In the spring of 2006 the artist Stephan Kaluza and his team photographed both banks of the Thames from its source in the Cotswold Hills to its mouth in the North Sea. They went partly on foot and partly by boat and took pictures of each bank every few seconds, ending up with about 30,000 images. A selection of these was then digitally combined to form the consecutive sequences of the changing and varied riverscapes that are displayed in this book.
Although the Thames and the city of London seem an inseparable entity, the river has a rich natural and historical identity of its own, revealed by this journey along it. The Thames flows through remote rural limestone villages and farms and the medieval city of Oxford, past boathouses and hundreds of small craft at their moorings, past the ends of the gardens of Henley and Marlow and through sprawling Reading.
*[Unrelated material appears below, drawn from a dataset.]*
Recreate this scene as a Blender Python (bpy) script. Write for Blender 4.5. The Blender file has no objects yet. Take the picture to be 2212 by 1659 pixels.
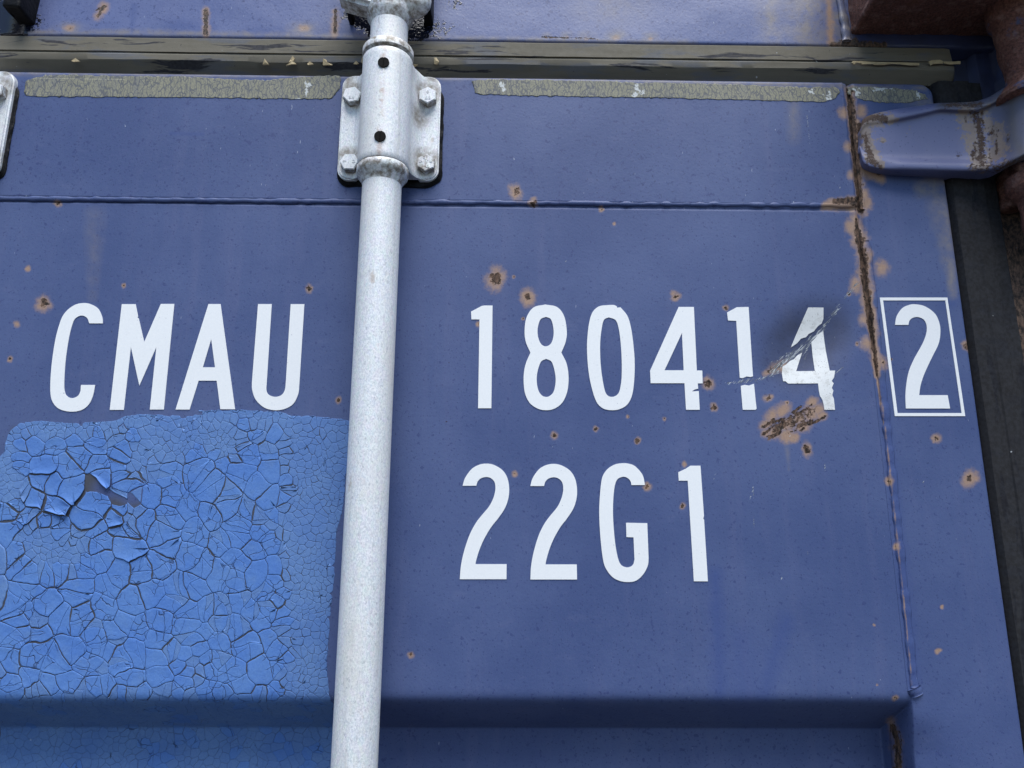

It runs through Windsor Great Park and past Hampton Court before it reaches the Houses of Parliament and the City of London. As it broadens, the Thames passes the new towers of Canary Wharf and the remaining docklands where large ships still unload their cargoes, flowing into the Thames Estuary and the North Sea.
Stephan Kaluza studied painting and philosophy at the Heinrich-Heine University in Düsseldorf. He has exhibited widely in Europe, the Far East, and America. Peter Vansittart, the distinguished novelist and historian, has written a short introduction covering the river's history.